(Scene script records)
"""

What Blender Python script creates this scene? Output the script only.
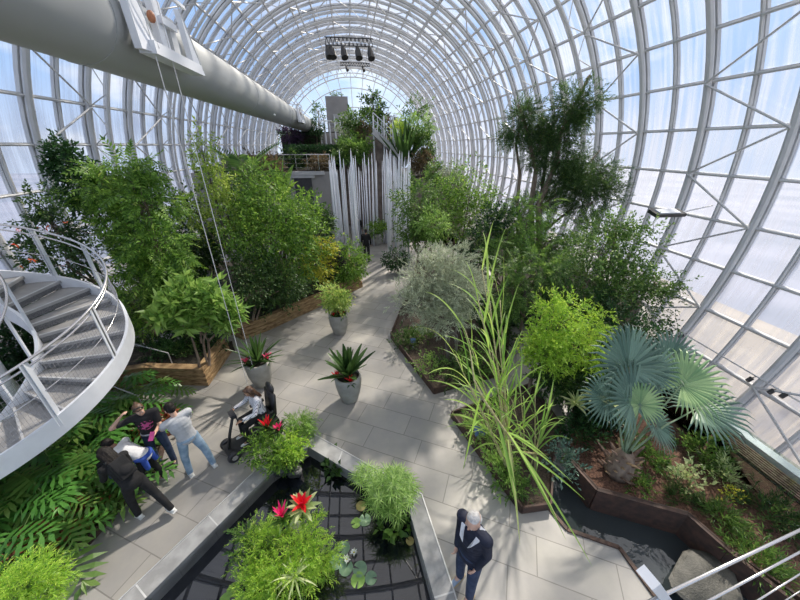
import bpy, math, random
import numpy as np
from mathutils import Vector, Matrix
from mathutils.geometry import tessellate_polygon
for _o in list(bpy.data.objects): bpy.data.objects.remove(_o)
SC = bpy.context.scene; COL = SC.collection
R_ = math.radians; PI = math.pi
# ---------------------------------------------------------------- camera
CAMH = 5.8; PITCH = R_(26.41); YAW = R_(8.31); FPX = 312.0
cd = bpy.data.cameras.new('camera'); cam = bpy.data.objects.new('camera', cd); COL.objects.link(cam)
cam.location = (0, 0, CAMH); cam.rotation_euler = (R_(90) - PITCH, 0, -YAW)
cd.sensor_width = 36; cd.lens = 36 * FPX / 800; cd.clip_start = 0.05; cd.clip_end = 500
SC.camera = cam
# ---------------------------------------------------------------- exposure
vs = SC.view_settings; vs.view_transform = 'Standard'; vs.look = 'None'; vs.gamma = 1; vs.use_curve_mapping = False
vs.exposure = 0.0
SC.cycles.max_bounces = 7; SC.cycles.transparent_max_bounces = 12; SC.cycles.diffuse_bounces = 3
SC.cycles.caustics_reflective = False; SC.cycles.caustics_refractive = False
# ---------------------------------------------------------------- sky
def world():
    w = bpy.data.worlds.new('sky'); SC.world = w; w.use_nodes = True; nt = w.node_tree; nt.nodes.clear()
    N = nt.nodes.new; L = nt.links.new
    tc = N('ShaderNodeTexCoord'); sep = N('ShaderNodeSeparateXYZ'); L(tc.outputs['Generated'], sep.inputs[0])
    rp = N('ShaderNodeValToRGB'); L(sep.outputs['Z'], rp.inputs[0])
    e = rp.color_ramp.elements
    e[0].position = 0.0; e[0].color = (.62, .72, .90, 1); e[1].position = .75; e[1].color = (.40, .55, .85, 1)
    m = e.new(.18); m.color = (.36, .58, .95, 1)
    mp = N('ShaderNodeMapping'); mp.inputs['Scale'].default_value = (1.6, 1.6, 3.4); mp.inputs['Location'].default_value = (2.3, .4, .2); L(tc.outputs['Generated'], mp.inputs[0])
    no = N('ShaderNodeTexNoise'); no.inputs['Scale'].default_value = 1.5; no.inputs['Detail'].default_value = 6; no.inputs['Roughness'].default_value = .55
    L(mp.outputs[0], no.inputs[0])
    cr = N('ShaderNodeValToRGB'); cr.color_ramp.elements[0].position = .52; cr.color_ramp.elements[1].position = .70
    L(no.outputs[0], cr.inputs[0])
    # more cloud on the sunny side
    ad = N('ShaderNodeVectorMath'); ad.operation = 'DOT_PRODUCT'; L(tc.outputs['Generated'], ad.inputs[0]); ad.inputs[1].default_value = (.22, .0, .85)
    mr = N('ShaderNodeMapRange'); mr.inputs[1].default_value = .25; mr.inputs[2].default_value = .75; mr.inputs[3].default_value = 0; mr.inputs[4].default_value = .9; L(ad.outputs['Value'], mr.inputs[0])
    mx0 = N('ShaderNodeMath'); mx0.operation = 'MAXIMUM'; L(cr.outputs[0], mx0.inputs[0]); L(mr.outputs[0], mx0.inputs[1])
    mx = N('ShaderNodeMixRGB'); L(mx0.outputs[0], mx.inputs[0]); L(rp.outputs[0], mx.inputs[1]); mx.inputs[2].default_value = (1.10, 1.08, 1.06, 1)
    bg = N('ShaderNodeBackground'); bg.inputs[1].default_value = 1.18; L(mx.outputs[0], bg.inputs[0])
    out = N('ShaderNodeOutputWorld'); L(bg.outputs[0], out.inputs[0])
world()
# ---------------------------------------------------------------- sun
SUN_AZ = R_(38); SUN_EL = R_(44)
sd = bpy.data.lights.new('sun', 'SUN'); sun = bpy.data.objects.new('sun', sd); COL.objects.link(sun)
sd.energy = 9.5; sd.angle = R_(2.8); sd.color = (1, .91, .78)
_d = Vector((math.sin(SUN_AZ) * math.cos(SUN_EL), math.cos(SUN_AZ) * math.cos(SUN_EL), math.sin(SUN_EL)))
sun.rotation_euler = _d.to_track_quat('Z', 'Y').to_euler()
# ---------------------------------------------------------------- where a thing seen in the photo stands
_fw = np.array([math.sin(YAW) * math.cos(PITCH), math.cos(YAW) * math.cos(PITCH), -math.sin(PITCH)])
_rt = np.array([math.cos(YAW), -math.sin(YAW), 0.0]); _up = np.cross(_rt, _fw)
CAMP = np.array([0, 0, CAMH])
def ray(x, y): return _rt * (x - 400) + _up * (300 - y) + _fw * FPX
def G(x, y, z=0.0):
    v = ray(x, y); t = (z - CAMH) / v[2]; return np.array([v[0] * t, v[1] * t, z])
def P(x, y, Y):
    v = ray(x, y); t = Y / v[1]; return CAMP + v * t
def px(n, p):                       # size in metres of n photo pixels at point p
    return n * float((np.asarray(p) - CAMP) @ _fw) / FPX
# ---------------------------------------------------------------- materials
def newmat(name):
    m = bpy.data.materials.new(name); m.use_nodes = True; nt = m.node_tree
    b = nt.nodes['Principled BSDF']; return m, nt, b
def mat(name, col, rough=.6, metal=0, var=.12, scale=6, bump=0, bscale=40, spec=.5, col2=None, coord='Object', stretch=(1, 1, 1)):
    m, nt, b = newmat(name); N = nt.nodes.new; L = nt.links.new
    b.inputs['Roughness'].default_value = rough; b.inputs['Metallic'].default_value = metal; b.inputs['Specular IOR Level'].default_value = spec
    tc = N('ShaderNodeTexCoord'); mp = N('ShaderNodeMapping'); mp.inputs['Scale'].default_value = stretch; L(tc.outputs[coord], mp.inputs[0])
    no = N('ShaderNodeTexNoise'); no.inputs['Scale'].default_value = scale; no.inputs['Detail'].default_value = 5; L(mp.outputs[0], no.inputs[0])
    rp = N('ShaderNodeValToRGB'); L(no.outputs[0], rp.inputs[0]); e = rp.color_ramp.elements
    c = np.array(col[:3]); c2 = np.array(col2[:3]) if col2 else np.clip(c * (1 + var), 0, 1)
    if not col2: c = c * (1 - var)
    e[0].position = .35; e[1].position = .65; e[0].color = (*c, 1); e[1].color = (*c2, 1)
    L(rp.outputs[0], b.inputs['Base Color'])
    if bump:
        n2 = N('ShaderNodeTexNoise'); n2.inputs['Scale'].default_value = bscale; n2.inputs['Detail'].default_value = 4; L(mp.outputs[0], n2.inputs[0])
        bp = N('ShaderNodeBump'); bp.inputs['Strength'].default_value = bump; bp.inputs['Distance'].default_value = .02; L(n2.outputs[0], bp.inputs['Height']); L(bp.outputs[0], b.inputs['Normal'])
    return m
def leafmat(name, c1, c2, c3=None, rough=.42, trans=.35, spec=.4):
    m, nt, b = newmat(name); N = nt.nodes.new; L = nt.links.new
    g = N('ShaderNodeNewGeometry'); rp = N('ShaderNodeValToRGB'); L(g.outputs['Random Per Island'], rp.inputs[0]); e = rp.color_ramp.elements
    c1, c2, c3 = [None if q is None else tuple(min(.9, v * 1.2) for v in q) for q in (c1, c2, c3)]
    e[0].color = (*c1, 1); e[1].color = (*c2, 1)
    if c3: k = e.new(.93); k.color = (*c2, 1); e[2].color = (*c3, 1); e[2].position = 1.0
    L(rp.outputs[0], b.inputs['Base Color']); b.inputs['Roughness'].default_value = rough; b.inputs['Specular IOR Level'].default_value = spec
    tr = N('ShaderNodeBsdfTranslucent')
    hs = N('ShaderNodeHueSaturation'); hs.inputs['Value'].default_value = 1.8; hs.inputs['Hue'].default_value = .485; L(rp.outputs[0], hs.inputs['Color']); L(hs.outputs[0], tr.inputs[0])
    mx = N('ShaderNodeMixShader'); mx.inputs[0].default_value = trans; L(b.outputs[0], mx.inputs[1]); L(tr.outputs[0], mx.inputs[2])
    L(mx.outputs[0], nt.nodes['Material Output'].inputs[0]); return m
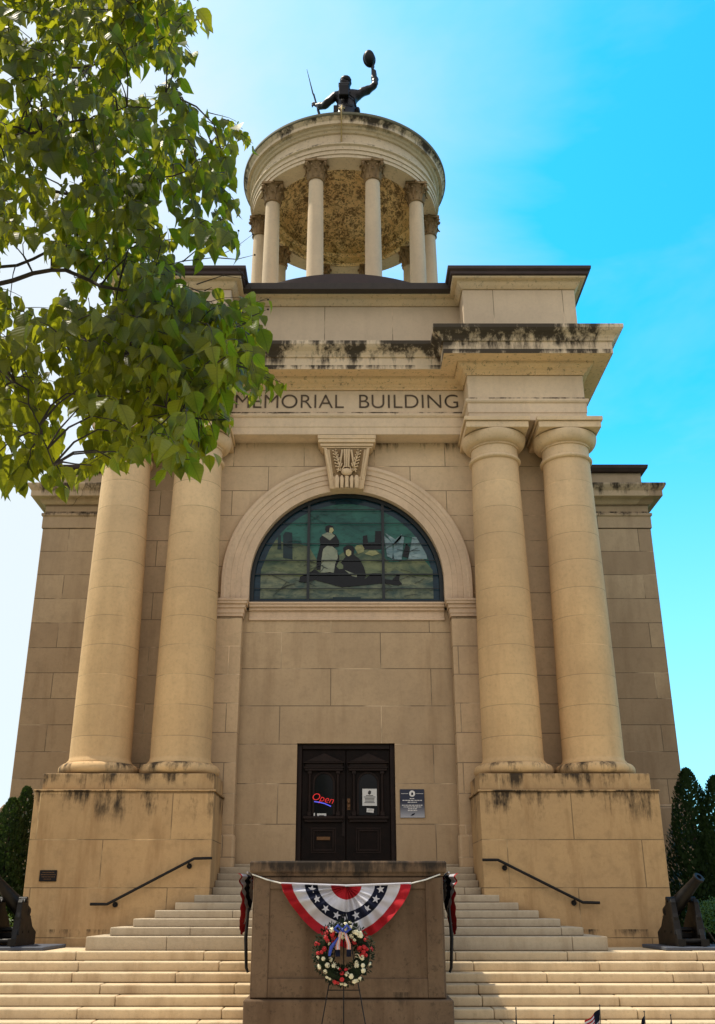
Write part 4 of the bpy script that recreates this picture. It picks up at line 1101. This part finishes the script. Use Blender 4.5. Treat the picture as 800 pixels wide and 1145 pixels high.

"""

** WHAT THE TASK ASKS **
Show each line of the data that contains the string "this".

** WRITTEN REPLY **
What Blender Python script creates this scene? Output the script only.
Write part 4 of the bpy script that recreates this picture. It picks up at line 1101. This part finishes the script. Use Blender 4.5. Treat the picture as 800 pixels wide and 1145 pixels high.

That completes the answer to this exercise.